Sobre o que você acha que dois amigos escritores falam quando se encontram?
a. Fazem previsões sobre o fim do romance?
b. Trocam impressões sobre as novas tendências da literatura anglo-saxônica?
c. Discutem se Capitu traiu ou não Bentinho?
d. Fazem uma análise comparativa entre o Jornal Nacional e a literatura distópica?
Não, nada disso. Lamento decepcionar os leitores românticos, mas, como todo mundo, os dois amigos escritores falam sobre dinheiro.
Eles perguntam um ao outro como estão se virando para pagar as contas, se as vendas caíram muito, se está dando aula, se fez palestras, etc… Viver de escrever não é fácil. Requer planos econômicos, pedaladas fiscais e um otimismo de Paulo Guedes (“no ano que vem vamos decolar!”).
Para subsidiar essa conversa, o documento mais importante é a ansiada e temível “prestação de contas”. Trata-se de um PDF no qual as editoras detalham os números de livros que vendemos e quanto iremos ganhar.
Pois bem, cada vez que leio esse documento, uma coisa me chama a atenção. O que você acha que é?
a. Um livro não vender nenhum exemplar?
b. Um livro vender 333 exemplares?
c. Um livro não vender nada por dez meses e, de repente, vender 38 exemplares num mês?
d. Um livro vender um único exemplar no período?
A primeira opção, infelizmente, é algo bem comum. Os títulos envelhecem e acabam sendo abandonados pelos leitores. Minha prestação de contas tem mais zeros que meu velho boletim escolar.
A opção “b” também não tem nada de mais. Números engraçados, como os três três de trezentos e trinta e três são raros, mas o acaso adora fazer gracinhas.
Quanto à “c”, não vender nada por um tempo e repentinamente vender um punhadinho não é um milagre conseguido à custa de orações e dízimos. O que acontece é que, de vez em quando, algum professor indica um livro seu para a classe e surge esse pequeno oásis no deserto.
A opção “d” é que me deixa encafifado. Fico pensando em quem será aquele leitor de gosto singular? Por que terá comprado aquele livro que já ninguém compra há tanto tempo?
Tenho vontade de abrir a janela e gritar: “Quem sois vós, cavaleiro solitário?”.
Mas, como só receberia xingamentos, porque estou escrevendo este texto às seis da manhã, só me resta tentar conjecturar quem seria este leitor.
Por exemplo, olhando aqui a última prestação de contas, vi que uma pessoa comprou o Nove contra o 9 em dezembro. Imagino que deve ser um octogenário leitor, que o adquiriu porque seu sonho era ter sido centroavante do Operário de Campo Grande, e não o reles milionário dono de uma rede de lojas de eletrodomésticos.
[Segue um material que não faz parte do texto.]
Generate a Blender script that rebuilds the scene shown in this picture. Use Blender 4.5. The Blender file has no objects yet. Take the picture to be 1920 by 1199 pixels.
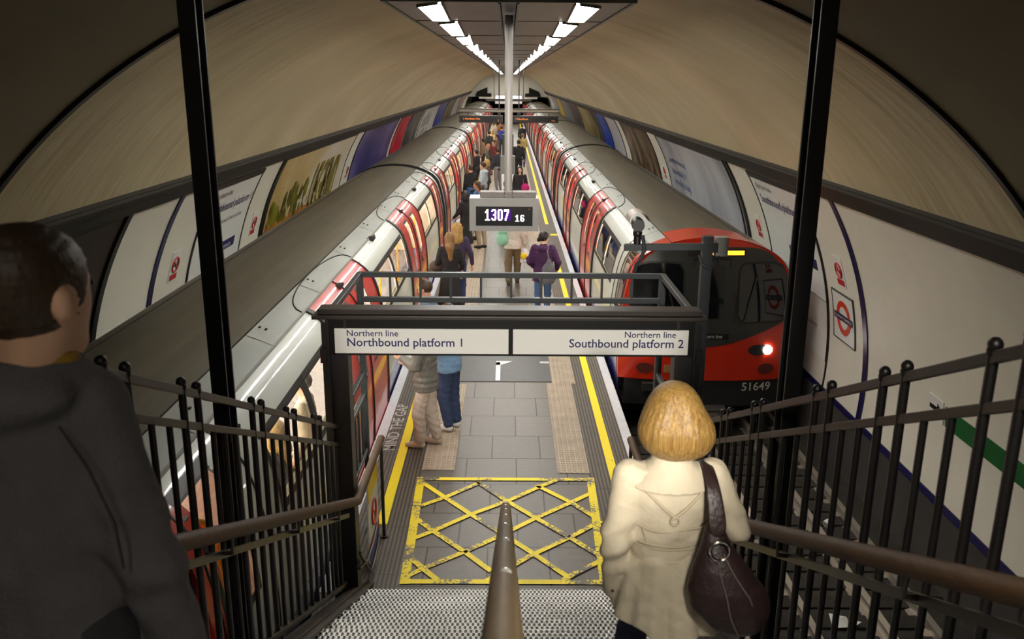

Vi que o Pequenos amores teve uma venda em outubro e outra em dezembro. Aí ficou fácil. O comprador dos dois exemplares certamente é um conquistador barato. Ele deu um exemplar para uma bela senhorita em outubro. Ficaram juntos até novembro, quando ela, já o conhecendo melhor, mandou-o para o quinto dos infernos. Então, em dezembro, ele comprou outro exemplar para a próxima vítima.
Futebologia teve um único exemplar vendido em novembro. Provavelmente seu comprador pensou que se tratava de um livro de autoajuda baseado em ensinamentos ludopédicos do tipo “Capítulo 1: Seja como um goleiro seguro: só salte se for necessário” ou “Capítulo 5: Faça como os volantes: deixe sua assinatura na canela do adversário”.
Os cabeças-de-bagre também merecem o paraíso vendeu um exemplar em novembro e outro em dezembro. Meu palpite é que o comprador de novembro tenha dado o livro como presente de aniversário para um companheiro do futebol soçaite e, junto, enviou um cartão com a frase: “Feliz aniversário, cabeça-de-bagre, você também merece o paraíso”. Como o presenteador fazia aniversário em dezembro, o presenteado deu-lhe o mesmo livro e rebateu a ofensa com a dedicatória: “Feliz aniversário, cabeça-de-bagre, você merece o inferno pelo gol contra no último jogo”.
Enfim, são apenas conjecturas. Mas eu realmente tenho muita curiosidade em saber quem são esses náufragos em ilhas desertas, esses leitores que vão contra a corrente e são os únicos a comprarem um tal livro. O que pensam, onde vivem, do que se alimentam, como se reproduzem? Cartas à redação, por favor.